• **Aim of the task**
Will you repeat only the lines beginning at the one that mentions "1200 pixels high." and ending at the one that mentions "b = MB(); b.tube([(0, 0, 0), (0, 0, 1.75)], .09, 8);", both of them included, exactly?

• **Given data**
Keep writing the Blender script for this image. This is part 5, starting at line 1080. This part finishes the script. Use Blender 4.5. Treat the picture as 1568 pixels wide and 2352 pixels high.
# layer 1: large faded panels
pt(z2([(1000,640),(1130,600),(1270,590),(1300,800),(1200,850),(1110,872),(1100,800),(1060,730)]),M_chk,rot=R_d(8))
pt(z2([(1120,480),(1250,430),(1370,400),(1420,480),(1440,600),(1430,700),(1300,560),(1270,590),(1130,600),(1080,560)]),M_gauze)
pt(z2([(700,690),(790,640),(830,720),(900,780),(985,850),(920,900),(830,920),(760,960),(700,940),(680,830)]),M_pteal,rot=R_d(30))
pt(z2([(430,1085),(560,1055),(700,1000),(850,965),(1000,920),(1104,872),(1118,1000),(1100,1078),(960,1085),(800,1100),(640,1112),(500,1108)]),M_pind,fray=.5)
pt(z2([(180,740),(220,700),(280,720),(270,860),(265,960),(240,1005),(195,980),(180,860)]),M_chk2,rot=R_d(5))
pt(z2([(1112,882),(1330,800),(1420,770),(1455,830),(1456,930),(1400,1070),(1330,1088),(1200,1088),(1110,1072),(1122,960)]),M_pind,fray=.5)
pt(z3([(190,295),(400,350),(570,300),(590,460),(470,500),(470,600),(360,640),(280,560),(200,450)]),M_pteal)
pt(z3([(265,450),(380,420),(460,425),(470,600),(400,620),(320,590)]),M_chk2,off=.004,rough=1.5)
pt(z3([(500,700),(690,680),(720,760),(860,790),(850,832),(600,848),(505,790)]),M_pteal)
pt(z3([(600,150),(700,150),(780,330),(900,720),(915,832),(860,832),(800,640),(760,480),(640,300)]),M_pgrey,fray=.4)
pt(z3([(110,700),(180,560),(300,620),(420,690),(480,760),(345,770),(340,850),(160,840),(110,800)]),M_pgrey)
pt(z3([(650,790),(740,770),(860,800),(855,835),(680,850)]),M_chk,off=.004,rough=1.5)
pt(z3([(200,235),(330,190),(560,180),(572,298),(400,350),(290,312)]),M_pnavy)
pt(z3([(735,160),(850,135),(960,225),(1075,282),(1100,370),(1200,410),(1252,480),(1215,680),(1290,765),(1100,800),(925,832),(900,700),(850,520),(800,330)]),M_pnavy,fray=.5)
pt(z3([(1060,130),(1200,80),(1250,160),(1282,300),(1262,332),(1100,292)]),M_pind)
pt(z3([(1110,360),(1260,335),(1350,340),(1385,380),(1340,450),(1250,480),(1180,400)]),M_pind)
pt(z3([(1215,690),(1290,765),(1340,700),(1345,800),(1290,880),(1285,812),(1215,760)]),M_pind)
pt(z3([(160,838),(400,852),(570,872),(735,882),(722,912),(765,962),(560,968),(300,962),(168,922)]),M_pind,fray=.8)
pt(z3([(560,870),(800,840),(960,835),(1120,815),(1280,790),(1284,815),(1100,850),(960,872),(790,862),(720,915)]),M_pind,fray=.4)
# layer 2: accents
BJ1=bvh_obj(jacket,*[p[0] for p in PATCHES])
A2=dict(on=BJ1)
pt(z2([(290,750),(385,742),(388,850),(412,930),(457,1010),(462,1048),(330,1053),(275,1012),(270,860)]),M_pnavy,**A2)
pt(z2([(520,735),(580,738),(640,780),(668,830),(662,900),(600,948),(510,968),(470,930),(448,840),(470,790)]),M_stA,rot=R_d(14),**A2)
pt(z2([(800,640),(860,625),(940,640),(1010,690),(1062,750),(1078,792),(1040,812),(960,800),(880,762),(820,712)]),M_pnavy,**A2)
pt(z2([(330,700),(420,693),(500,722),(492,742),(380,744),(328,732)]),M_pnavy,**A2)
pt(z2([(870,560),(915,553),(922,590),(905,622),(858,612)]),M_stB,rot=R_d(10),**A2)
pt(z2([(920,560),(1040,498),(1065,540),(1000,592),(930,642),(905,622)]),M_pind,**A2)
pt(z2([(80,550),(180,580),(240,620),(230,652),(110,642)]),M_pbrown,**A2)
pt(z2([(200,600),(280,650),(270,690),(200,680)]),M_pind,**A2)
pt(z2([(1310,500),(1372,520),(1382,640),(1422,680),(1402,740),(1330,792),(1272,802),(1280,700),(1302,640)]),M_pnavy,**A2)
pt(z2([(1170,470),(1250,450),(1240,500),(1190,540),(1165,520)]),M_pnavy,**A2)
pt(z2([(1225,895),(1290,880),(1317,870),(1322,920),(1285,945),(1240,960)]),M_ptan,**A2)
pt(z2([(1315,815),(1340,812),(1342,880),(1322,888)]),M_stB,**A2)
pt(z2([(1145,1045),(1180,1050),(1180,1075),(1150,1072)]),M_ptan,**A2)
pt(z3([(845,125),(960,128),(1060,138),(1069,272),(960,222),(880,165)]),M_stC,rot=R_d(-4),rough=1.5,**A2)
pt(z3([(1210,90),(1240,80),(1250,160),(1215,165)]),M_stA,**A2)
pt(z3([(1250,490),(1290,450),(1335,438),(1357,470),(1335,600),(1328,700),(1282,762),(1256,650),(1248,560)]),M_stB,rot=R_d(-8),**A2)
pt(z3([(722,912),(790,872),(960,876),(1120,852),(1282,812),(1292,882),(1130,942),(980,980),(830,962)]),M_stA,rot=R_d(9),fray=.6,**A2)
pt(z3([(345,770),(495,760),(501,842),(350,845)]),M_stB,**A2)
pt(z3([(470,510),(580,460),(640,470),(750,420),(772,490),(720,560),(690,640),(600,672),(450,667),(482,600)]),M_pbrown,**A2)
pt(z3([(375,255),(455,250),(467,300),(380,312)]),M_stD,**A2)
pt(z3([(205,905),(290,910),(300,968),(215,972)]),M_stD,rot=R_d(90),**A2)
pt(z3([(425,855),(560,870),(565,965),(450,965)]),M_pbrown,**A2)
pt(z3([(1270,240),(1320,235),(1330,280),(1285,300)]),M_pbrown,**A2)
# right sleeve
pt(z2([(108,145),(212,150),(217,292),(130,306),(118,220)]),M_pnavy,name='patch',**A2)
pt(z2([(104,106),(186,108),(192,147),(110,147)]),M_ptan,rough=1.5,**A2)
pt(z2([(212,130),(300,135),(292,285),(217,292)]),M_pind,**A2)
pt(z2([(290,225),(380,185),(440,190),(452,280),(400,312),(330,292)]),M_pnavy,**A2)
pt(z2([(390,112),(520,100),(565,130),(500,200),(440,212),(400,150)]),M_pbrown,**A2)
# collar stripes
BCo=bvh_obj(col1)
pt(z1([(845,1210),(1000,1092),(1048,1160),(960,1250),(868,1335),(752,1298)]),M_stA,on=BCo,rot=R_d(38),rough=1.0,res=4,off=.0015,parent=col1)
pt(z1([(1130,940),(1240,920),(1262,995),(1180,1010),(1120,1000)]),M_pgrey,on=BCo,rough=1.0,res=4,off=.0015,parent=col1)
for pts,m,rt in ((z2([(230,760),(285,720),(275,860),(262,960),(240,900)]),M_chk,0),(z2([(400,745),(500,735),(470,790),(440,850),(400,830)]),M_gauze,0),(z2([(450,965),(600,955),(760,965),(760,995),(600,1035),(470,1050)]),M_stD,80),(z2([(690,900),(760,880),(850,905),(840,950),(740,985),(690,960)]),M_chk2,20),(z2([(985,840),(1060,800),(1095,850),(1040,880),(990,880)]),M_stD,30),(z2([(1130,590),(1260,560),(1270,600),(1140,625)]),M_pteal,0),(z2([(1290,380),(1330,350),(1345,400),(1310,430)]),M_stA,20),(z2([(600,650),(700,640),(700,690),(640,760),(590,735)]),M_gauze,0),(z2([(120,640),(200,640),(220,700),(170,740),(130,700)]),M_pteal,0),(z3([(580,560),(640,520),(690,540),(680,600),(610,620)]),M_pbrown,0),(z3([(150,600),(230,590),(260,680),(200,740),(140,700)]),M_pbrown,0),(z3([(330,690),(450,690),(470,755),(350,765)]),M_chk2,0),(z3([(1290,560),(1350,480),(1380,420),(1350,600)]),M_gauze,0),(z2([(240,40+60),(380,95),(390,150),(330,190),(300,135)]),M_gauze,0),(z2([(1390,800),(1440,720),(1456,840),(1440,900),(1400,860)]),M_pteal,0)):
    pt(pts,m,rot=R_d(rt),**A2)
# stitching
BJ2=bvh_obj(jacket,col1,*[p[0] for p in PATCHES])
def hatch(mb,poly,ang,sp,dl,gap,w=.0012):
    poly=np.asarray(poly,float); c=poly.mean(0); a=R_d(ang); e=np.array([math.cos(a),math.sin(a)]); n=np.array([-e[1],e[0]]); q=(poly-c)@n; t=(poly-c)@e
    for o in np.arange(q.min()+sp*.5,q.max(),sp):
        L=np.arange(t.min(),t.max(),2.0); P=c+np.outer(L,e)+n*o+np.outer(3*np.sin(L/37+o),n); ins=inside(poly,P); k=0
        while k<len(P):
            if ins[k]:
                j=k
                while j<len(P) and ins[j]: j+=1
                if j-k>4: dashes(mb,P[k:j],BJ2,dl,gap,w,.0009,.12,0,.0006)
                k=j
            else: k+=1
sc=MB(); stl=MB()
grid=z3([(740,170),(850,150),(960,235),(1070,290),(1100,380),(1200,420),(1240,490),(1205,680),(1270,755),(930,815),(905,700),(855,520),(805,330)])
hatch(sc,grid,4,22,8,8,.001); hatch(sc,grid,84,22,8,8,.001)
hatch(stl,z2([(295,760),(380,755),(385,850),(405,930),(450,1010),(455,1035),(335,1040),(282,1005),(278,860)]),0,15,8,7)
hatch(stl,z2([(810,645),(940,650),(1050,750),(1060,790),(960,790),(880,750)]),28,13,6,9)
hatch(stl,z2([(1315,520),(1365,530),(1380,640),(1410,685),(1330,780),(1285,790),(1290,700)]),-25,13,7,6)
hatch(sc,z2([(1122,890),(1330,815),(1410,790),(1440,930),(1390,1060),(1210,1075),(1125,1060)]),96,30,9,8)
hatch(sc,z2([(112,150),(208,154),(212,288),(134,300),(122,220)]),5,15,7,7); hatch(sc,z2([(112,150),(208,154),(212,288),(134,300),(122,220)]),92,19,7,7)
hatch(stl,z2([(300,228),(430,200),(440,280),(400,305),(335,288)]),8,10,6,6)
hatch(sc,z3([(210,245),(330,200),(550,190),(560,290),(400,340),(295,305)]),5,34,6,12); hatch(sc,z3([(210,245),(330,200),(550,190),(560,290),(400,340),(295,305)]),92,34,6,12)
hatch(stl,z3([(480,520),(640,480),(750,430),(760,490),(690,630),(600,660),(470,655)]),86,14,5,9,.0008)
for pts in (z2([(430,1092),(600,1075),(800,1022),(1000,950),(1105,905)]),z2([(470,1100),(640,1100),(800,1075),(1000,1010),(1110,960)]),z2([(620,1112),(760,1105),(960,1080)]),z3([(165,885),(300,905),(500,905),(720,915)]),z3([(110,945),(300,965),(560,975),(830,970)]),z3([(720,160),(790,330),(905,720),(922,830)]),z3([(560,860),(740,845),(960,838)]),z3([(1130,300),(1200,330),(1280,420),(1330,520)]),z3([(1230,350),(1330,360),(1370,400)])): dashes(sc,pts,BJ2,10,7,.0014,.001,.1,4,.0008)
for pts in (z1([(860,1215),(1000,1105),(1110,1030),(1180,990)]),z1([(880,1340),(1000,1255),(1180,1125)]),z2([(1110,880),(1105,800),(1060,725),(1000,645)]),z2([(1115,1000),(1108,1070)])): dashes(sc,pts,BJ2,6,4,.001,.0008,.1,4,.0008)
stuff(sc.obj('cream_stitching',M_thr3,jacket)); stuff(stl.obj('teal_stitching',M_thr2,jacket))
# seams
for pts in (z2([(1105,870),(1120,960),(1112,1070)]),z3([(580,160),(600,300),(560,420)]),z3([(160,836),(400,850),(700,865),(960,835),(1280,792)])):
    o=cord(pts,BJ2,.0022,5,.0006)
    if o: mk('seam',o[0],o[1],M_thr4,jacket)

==

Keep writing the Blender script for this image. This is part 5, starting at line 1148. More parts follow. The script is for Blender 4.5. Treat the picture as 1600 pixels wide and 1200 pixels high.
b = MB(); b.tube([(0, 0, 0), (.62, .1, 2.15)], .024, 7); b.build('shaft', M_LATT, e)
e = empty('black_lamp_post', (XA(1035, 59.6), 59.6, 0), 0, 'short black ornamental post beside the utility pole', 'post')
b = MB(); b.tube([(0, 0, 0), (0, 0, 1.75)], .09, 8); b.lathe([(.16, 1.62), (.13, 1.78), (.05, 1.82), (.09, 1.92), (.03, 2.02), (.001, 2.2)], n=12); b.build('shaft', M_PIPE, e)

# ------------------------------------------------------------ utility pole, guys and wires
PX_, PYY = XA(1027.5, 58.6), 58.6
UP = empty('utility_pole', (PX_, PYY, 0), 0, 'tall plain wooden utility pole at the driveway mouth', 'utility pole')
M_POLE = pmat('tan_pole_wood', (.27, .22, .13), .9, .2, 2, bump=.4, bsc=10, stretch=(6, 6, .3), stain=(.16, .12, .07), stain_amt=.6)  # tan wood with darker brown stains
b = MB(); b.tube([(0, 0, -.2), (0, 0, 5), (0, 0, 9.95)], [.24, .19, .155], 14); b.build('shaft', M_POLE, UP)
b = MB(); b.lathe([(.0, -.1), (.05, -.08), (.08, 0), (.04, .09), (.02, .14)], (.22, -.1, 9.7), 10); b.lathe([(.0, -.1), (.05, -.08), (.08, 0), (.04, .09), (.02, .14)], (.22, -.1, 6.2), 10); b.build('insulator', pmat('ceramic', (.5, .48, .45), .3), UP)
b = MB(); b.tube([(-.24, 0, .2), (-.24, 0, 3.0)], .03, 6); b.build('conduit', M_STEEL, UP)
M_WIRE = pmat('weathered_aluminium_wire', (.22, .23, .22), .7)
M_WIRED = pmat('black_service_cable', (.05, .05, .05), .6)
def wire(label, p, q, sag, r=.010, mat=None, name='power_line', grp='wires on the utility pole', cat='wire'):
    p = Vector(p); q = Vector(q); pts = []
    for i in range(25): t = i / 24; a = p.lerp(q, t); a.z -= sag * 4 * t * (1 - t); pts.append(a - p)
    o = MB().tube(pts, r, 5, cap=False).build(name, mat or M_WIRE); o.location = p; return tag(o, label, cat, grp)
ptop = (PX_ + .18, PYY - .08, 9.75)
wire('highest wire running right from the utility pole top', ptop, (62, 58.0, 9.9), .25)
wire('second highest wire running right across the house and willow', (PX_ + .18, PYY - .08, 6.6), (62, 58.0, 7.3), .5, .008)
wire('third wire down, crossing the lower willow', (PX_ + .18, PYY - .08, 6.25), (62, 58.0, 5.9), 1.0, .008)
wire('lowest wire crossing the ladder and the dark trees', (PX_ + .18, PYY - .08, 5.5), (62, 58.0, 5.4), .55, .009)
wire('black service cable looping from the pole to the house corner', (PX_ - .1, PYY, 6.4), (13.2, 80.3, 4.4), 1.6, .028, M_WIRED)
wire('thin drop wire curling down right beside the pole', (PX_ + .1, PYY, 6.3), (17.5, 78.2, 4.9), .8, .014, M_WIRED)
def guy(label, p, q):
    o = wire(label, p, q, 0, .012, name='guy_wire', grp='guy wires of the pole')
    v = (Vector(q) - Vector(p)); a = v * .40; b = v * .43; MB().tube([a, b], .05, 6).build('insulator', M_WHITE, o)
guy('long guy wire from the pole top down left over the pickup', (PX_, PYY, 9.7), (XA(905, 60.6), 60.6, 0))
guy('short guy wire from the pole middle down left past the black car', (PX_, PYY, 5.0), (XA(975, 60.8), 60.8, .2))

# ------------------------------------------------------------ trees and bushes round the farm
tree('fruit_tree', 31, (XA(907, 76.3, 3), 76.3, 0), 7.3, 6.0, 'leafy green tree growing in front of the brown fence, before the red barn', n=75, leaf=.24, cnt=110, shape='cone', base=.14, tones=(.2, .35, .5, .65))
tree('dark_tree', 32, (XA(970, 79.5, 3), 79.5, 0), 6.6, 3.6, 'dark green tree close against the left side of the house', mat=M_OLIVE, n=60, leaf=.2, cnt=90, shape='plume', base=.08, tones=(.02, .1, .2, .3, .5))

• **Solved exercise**
Keep writing the Blender script for this image. This is part 5, starting at line 1148. More parts follow. The script is for Blender 4.5. Treat the picture as 1600 pixels wide and 1200 pixels high.
b = MB(); b.tube([(0, 0, 0), (.62, .1, 2.15)], .024, 7); b.build('shaft', M_LATT, e)
e = empty('black_lamp_post', (XA(1035, 59.6), 59.6, 0), 0, 'short black ornamental post beside the utility pole', 'post')
b = MB(); b.tube([(0, 0, 0), (0, 0, 1.75)], .09, 8); b.lathe([(.16, 1.62), (.13, 1.78), (.05, 1.82), (.09, 1.92), (.03, 2.02), (.001, 2.2)], n=12); b.build('shaft', M_PIPE, e)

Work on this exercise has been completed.